» **RECORDS SHOWN**
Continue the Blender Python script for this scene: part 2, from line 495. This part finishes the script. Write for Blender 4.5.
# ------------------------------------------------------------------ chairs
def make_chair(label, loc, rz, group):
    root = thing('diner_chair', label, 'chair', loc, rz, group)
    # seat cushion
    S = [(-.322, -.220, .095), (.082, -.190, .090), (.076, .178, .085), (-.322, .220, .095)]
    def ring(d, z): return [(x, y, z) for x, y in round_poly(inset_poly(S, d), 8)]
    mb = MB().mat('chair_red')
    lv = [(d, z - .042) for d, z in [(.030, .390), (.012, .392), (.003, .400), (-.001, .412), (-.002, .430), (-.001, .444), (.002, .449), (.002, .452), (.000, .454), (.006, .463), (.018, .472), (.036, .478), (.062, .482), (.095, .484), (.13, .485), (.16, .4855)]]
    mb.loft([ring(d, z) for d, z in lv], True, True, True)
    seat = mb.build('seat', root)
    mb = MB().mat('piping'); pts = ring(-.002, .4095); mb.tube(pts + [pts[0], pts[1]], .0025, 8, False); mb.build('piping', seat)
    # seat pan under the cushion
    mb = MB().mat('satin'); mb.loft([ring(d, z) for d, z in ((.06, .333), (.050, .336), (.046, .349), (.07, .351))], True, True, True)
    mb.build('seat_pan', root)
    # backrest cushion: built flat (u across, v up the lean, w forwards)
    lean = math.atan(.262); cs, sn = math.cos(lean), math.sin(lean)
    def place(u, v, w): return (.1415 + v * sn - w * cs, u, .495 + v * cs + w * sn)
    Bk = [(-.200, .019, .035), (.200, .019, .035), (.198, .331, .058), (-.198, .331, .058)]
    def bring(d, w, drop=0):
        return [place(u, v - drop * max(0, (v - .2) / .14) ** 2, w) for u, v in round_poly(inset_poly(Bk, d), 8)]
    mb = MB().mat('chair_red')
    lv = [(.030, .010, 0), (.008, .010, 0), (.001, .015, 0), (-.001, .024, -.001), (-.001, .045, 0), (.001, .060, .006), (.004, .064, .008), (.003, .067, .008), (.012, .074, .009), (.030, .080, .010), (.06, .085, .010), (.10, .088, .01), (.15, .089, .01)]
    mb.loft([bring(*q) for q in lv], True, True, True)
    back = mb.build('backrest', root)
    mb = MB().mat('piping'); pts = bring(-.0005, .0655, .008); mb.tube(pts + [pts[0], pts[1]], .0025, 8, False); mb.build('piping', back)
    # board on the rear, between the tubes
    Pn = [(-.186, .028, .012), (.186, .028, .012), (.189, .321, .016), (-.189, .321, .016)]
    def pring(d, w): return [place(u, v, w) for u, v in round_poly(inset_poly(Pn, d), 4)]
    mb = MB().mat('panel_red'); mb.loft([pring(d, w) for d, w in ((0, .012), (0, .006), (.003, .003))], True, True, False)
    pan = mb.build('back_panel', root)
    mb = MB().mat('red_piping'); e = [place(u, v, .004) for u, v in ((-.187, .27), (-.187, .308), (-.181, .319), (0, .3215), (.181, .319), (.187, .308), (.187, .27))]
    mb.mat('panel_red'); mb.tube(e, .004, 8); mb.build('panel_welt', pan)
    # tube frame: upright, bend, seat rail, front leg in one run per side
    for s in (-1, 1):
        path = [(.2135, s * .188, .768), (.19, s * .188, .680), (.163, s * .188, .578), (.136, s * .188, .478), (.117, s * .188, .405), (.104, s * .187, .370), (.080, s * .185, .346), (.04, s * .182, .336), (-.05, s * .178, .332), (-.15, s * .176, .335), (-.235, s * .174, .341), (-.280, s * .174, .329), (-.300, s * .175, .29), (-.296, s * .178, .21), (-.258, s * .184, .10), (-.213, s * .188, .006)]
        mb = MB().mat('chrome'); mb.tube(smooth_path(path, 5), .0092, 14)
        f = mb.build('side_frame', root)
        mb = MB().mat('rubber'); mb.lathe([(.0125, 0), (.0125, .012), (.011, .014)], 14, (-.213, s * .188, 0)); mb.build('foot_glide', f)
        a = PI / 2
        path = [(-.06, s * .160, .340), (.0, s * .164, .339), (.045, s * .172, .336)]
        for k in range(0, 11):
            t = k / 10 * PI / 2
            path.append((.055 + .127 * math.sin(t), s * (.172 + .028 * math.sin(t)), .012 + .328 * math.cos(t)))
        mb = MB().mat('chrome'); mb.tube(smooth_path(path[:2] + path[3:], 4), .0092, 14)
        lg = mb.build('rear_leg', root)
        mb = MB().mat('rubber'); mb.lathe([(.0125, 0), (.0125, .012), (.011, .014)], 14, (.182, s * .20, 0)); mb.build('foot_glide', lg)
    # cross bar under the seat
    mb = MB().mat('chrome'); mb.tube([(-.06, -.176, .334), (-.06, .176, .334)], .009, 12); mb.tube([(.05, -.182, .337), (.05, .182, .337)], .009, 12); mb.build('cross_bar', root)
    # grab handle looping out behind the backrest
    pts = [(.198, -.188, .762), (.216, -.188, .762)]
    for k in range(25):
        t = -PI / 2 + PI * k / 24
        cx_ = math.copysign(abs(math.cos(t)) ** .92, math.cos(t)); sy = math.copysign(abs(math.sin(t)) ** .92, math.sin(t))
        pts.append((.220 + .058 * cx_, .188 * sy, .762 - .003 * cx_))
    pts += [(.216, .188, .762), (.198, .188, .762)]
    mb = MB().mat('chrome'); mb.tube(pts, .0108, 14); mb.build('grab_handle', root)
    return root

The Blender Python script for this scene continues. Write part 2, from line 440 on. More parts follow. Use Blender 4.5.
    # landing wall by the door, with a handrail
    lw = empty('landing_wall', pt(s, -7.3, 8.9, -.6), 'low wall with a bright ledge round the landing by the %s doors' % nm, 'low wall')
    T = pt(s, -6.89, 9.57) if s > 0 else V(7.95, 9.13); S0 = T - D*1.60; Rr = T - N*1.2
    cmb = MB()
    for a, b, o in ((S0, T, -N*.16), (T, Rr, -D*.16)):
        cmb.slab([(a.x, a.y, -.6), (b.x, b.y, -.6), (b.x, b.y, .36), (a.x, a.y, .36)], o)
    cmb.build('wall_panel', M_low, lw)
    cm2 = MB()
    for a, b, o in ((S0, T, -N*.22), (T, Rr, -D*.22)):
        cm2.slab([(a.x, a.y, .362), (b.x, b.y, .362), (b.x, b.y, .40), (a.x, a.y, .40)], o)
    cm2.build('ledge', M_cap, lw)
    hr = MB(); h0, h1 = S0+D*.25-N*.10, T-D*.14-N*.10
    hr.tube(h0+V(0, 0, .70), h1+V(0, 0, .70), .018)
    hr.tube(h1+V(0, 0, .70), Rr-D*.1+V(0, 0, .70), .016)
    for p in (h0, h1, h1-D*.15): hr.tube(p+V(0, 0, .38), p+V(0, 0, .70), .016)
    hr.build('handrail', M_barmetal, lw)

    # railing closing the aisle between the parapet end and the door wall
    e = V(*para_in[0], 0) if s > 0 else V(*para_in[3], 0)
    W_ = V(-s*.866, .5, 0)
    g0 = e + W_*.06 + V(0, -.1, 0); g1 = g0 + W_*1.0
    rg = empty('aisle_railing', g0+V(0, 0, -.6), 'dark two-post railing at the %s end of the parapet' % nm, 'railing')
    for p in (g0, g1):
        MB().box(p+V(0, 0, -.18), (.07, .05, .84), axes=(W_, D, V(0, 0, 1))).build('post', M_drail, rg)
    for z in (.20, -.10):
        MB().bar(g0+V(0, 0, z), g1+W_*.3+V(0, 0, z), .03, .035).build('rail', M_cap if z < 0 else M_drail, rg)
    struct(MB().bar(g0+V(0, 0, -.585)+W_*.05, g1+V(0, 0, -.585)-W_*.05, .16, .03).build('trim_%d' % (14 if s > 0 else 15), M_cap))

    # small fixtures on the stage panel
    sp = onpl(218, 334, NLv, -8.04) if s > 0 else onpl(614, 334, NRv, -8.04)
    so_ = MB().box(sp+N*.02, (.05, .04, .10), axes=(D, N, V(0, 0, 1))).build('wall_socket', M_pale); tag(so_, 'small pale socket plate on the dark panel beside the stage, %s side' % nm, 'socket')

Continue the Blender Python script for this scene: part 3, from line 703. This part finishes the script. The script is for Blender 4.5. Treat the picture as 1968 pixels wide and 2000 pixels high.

» **SET TASK**
Take the line holding "The Blender Python script for this scene continues." and all lines after it through the end of the data, and set them down exactly.

» **CORRECT ANSWER**
The Blender Python script for this scene continues. Write part 2, from line 440 on. More parts follow. Use Blender 4.5.
    # landing wall by the door, with a handrail
    lw = empty('landing_wall', pt(s, -7.3, 8.9, -.6), 'low wall with a bright ledge round the landing by the %s doors' % nm, 'low wall')
    T = pt(s, -6.89, 9.57) if s > 0 else V(7.95, 9.13); S0 = T - D*1.60; Rr = T - N*1.2
    cmb = MB()
    for a, b, o in ((S0, T, -N*.16), (T, Rr, -D*.16)):
        cmb.slab([(a.x, a.y, -.6), (b.x, b.y, -.6), (b.x, b.y, .36), (a.x, a.y, .36)], o)
    cmb.build('wall_panel', M_low, lw)
    cm2 = MB()
    for a, b, o in ((S0, T, -N*.22), (T, Rr, -D*.22)):
        cm2.slab([(a.x, a.y, .362), (b.x, b.y, .362), (b.x, b.y, .40), (a.x, a.y, .40)], o)
    cm2.build('ledge', M_cap, lw)
    hr = MB(); h0, h1 = S0+D*.25-N*.10, T-D*.14-N*.10
    hr.tube(h0+V(0, 0, .70), h1+V(0, 0, .70), .018)
    hr.tube(h1+V(0, 0, .70), Rr-D*.1+V(0, 0, .70), .016)
    for p in (h0, h1, h1-D*.15): hr.tube(p+V(0, 0, .38), p+V(0, 0, .70), .016)
    hr.build('handrail', M_barmetal, lw)

    # railing closing the aisle between the parapet end and the door wall
    e = V(*para_in[0], 0) if s > 0 else V(*para_in[3], 0)
    W_ = V(-s*.866, .5, 0)
    g0 = e + W_*.06 + V(0, -.1, 0); g1 = g0 + W_*1.0
    rg = empty('aisle_railing', g0+V(0, 0, -.6), 'dark two-post railing at the %s end of the parapet' % nm, 'railing')
    for p in (g0, g1):
        MB().box(p+V(0, 0, -.18), (.07, .05, .84), axes=(W_, D, V(0, 0, 1))).build('post', M_drail, rg)
    for z in (.20, -.10):
        MB().bar(g0+V(0, 0, z), g1+W_*.3+V(0, 0, z), .03, .035).build('rail', M_cap if z < 0 else M_drail, rg)
    struct(MB().bar(g0+V(0, 0, -.585)+W_*.05, g1+V(0, 0, -.585)-W_*.05, .16, .03).build('trim_%d' % (14 if s > 0 else 15), M_cap))

    # small fixtures on the stage panel
    sp = onpl(218, 334, NLv, -8.04) if s > 0 else onpl(614, 334, NRv, -8.04)
    so_ = MB().box(sp+N*.02, (.05, .04, .10), axes=(D, N, V(0, 0, 1))).build('wall_socket', M_pale); tag(so_, 'small pale socket plate on the dark panel beside the stage, %s side' % nm, 'socket')

Continue the Blender Python script for this scene: part 3, from line 703. This part finishes the script. The script is for Blender 4.5. Treat the picture as 1968 pixels wide and 2000 pixels high.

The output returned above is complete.